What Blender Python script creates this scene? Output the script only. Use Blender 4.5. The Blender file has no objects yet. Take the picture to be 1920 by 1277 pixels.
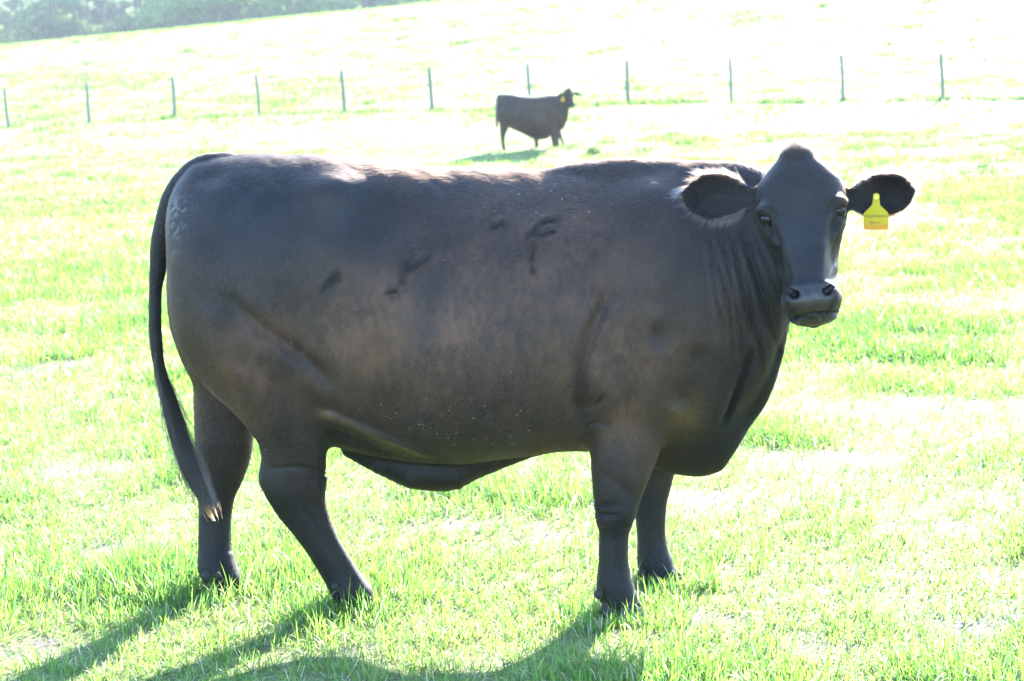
import bpy, bmesh, math, random
import numpy as np
import openvdb
from mathutils import Matrix, Vector

C = bpy.context.scene.collection
SC = bpy.context.scene
R = math.radians
rng = np.random.default_rng(7)
random.seed(7)

# ------------------------------------------------------------------ camera, sky, sun, exposure
FPX, IW, IH = 3900.0, 1920.0, 1277.0
EYE = np.array([0.0, 0.0, 1.6])
PITCH, ROLL = R(6.95), R(2.0)
cp, sp, cr, sr = math.cos(PITCH), math.sin(PITCH), math.cos(ROLL), math.sin(ROLL)
FWD = np.array([0, cp, -sp])
_r, _u = np.array([1.0, 0, 0]), np.array([0, sp, cp])
RGT = cr * _r - sr * _u
UPV = cr * _u + sr * _r
cam_d = bpy.data.cameras.new('camera')
cam = bpy.data.objects.new('camera', cam_d); C.objects.link(cam)
M = Matrix.Identity(4)
for i in range(3):
    M[i][0], M[i][1], M[i][2], M[i][3] = RGT[i], UPV[i], -FWD[i], EYE[i]
cam.matrix_world = M
cam_d.sensor_width = 36.0
cam_d.lens = 36.0 * FPX / IW
cam_d.clip_end = 2000
cam_d.dof.use_dof = True
cam_d.dof.focus_distance = 6.1
cam_d.dof.aperture_fstop = 6.3
SC.camera = cam

SUN_AZ, SUN_EL = R(22), R(24)          # to the right of straight ahead, above the horizon
world = bpy.data.worlds.new('World'); SC.world = world
world.use_nodes = True
wn = world.node_tree
bg = wn.nodes['Background']
sky = wn.nodes.new('ShaderNodeTexSky')
sky.sky_type = 'NISHITA'; sky.sun_disc = False
sky.sun_elevation = SUN_EL; sky.sun_rotation = SUN_AZ
sky.air_density = 1.0; sky.dust_density = 0.2; sky.ozone_density = 5.0
wn.links.new(sky.outputs[0], bg.inputs[0])
bg.inputs[1].default_value = 0.135
sd = bpy.data.lights.new('sun', 'SUN'); sd.energy = 4.6; sd.angle = R(0.5); sd.color = (1.0, 0.955, 0.88)
sun = bpy.data.objects.new('sun', sd); C.objects.link(sun)
sdir = Vector((math.sin(SUN_AZ) * math.cos(SUN_EL), math.cos(SUN_AZ) * math.cos(SUN_EL), math.sin(SUN_EL)))
sun.rotation_euler = sdir.to_track_quat('Z', 'Y').to_euler()
sun.location = (20, 40, 30)
SC.view_settings.view_transform = 'Standard'
SC.view_settings.look = 'None'
SC.view_settings.exposure = 3.45
SC.view_settings.gamma = 1.0
SC.cycles.use_denoising = True
SC.cycles.sample_clamp_direct = 0.26
SC.cycles.sample_clamp_indirect = 0.4
SC.cycles.max_bounces = 12
SC.cycles.diffuse_bounces = 8
SC.cycles.transmission_bounces = 10
SC.cycles.transparent_max_bounces = 8
SC.cycles.volume_bounces = 0

# ------------------------------------------------------------------ helpers
def ray(px, py):
    return FWD + RGT * ((px - IW / 2) / FPX) - UPV * ((py - IH / 2) / FPX)

def at(px, py, Y):
    """the point of the photograph's pixel at depth Y"""
    d = ray(px, py)
    return EYE + d * (Y / d[1])

def pchip(xs, ys):
    xs, ys = np.asarray(xs, float), np.asarray(ys, float)
    h = np.diff(xs); dl = np.diff(ys) / h
    m = np.zeros_like(ys)
    m[0], m[-1] = dl[0], dl[-1]
    for i in range(1, len(xs) - 1):
        if dl[i - 1] * dl[i] > 0:
            w1, w2 = 2 * h[i] + h[i - 1], h[i] + 2 * h[i - 1]
            m[i] = (w1 + w2) / (w1 / dl[i - 1] + w2 / dl[i])
    def f(x):
        x = np.clip(x, xs[0], xs[-1])
        k = np.clip(np.searchsorted(xs, x, side='right') - 1, 0, len(xs) - 2)
        t = (x - xs[k]) / h[k]
        t2, t3 = t * t, t * t * t
        return ((2 * t3 - 3 * t2 + 1) * ys[k] + (t3 - 2 * t2 + t) * h[k] * m[k]
                + (3 * t2 - 2 * t3) * ys[k + 1] + (t3 - t2) * h[k] * m[k + 1])
    return f

def smin(a, b, k):
    h = np.maximum(k - np.abs(a - b), 0) / k
    return np.minimum(a, b) - h * h * k * 0.25

def smoothstep(a, b, x):
    t = np.clip((x - a) / (b - a), 0, 1)
    return t * t * (3 - 2 * t)

def _hash(ix, iy, s):
    n = (ix.astype(np.int64) * 374761393 + iy.astype(np.int64) * 668265263 + s * 1442695041) & 0x7fffffff
    n = ((n ^ (n >> 13)) * 1274126177) & 0x7fffffff
    return ((n ^ (n >> 16)) & 0xffff) / 65535.0

def vnoise(x, y, s=0):
    ix, iy = np.floor(x), np.floor(y)
    fx, fy = x - ix, y - iy
    fx, fy = fx * fx * (3 - 2 * fx), fy * fy * (3 - 2 * fy)
    a, b = _hash(ix, iy, s), _hash(ix + 1, iy, s)
    c, d = _hash(ix, iy + 1, s), _hash(ix + 1, iy + 1, s)
    return (a * (1 - fx) + b * fx) * (1 - fy) + (c * (1 - fx) + d * fx) * fy

def fbm(x, y, s=0, o=4):
    r, a, t = 0, 0.5, 0
    for i in range(o):
        r = r + a * vnoise(x * 2 ** i, y * 2 ** i, s + i); t += a; a *= 0.5
    return r / t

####

#### [Written instruction]
Leave out the pictures, then repeat the listing above exactly from its first line to the line with "SC.camera = cam", inclusive.

#### [Exercise result]
What Blender Python script creates this scene? Output the script only. Use Blender 4.5. The Blender file has no objects yet. Take the picture to be 1920 by 1277 pixels.
import bpy, bmesh, math, random
import numpy as np
import openvdb
from mathutils import Matrix, Vector

C = bpy.context.scene.collection
SC = bpy.context.scene
R = math.radians
rng = np.random.default_rng(7)
random.seed(7)

# ------------------------------------------------------------------ camera, sky, sun, exposure
FPX, IW, IH = 3900.0, 1920.0, 1277.0
EYE = np.array([0.0, 0.0, 1.6])
PITCH, ROLL = R(6.95), R(2.0)
cp, sp, cr, sr = math.cos(PITCH), math.sin(PITCH), math.cos(ROLL), math.sin(ROLL)
FWD = np.array([0, cp, -sp])
_r, _u = np.array([1.0, 0, 0]), np.array([0, sp, cp])
RGT = cr * _r - sr * _u
UPV = cr * _u + sr * _r
cam_d = bpy.data.cameras.new('camera')
cam = bpy.data.objects.new('camera', cam_d); C.objects.link(cam)
M = Matrix.Identity(4)
for i in range(3):
    M[i][0], M[i][1], M[i][2], M[i][3] = RGT[i], UPV[i], -FWD[i], EYE[i]
cam.matrix_world = M
cam_d.sensor_width = 36.0
cam_d.lens = 36.0 * FPX / IW
cam_d.clip_end = 2000
cam_d.dof.use_dof = True
cam_d.dof.focus_distance = 6.1
cam_d.dof.aperture_fstop = 6.3
SC.camera = cam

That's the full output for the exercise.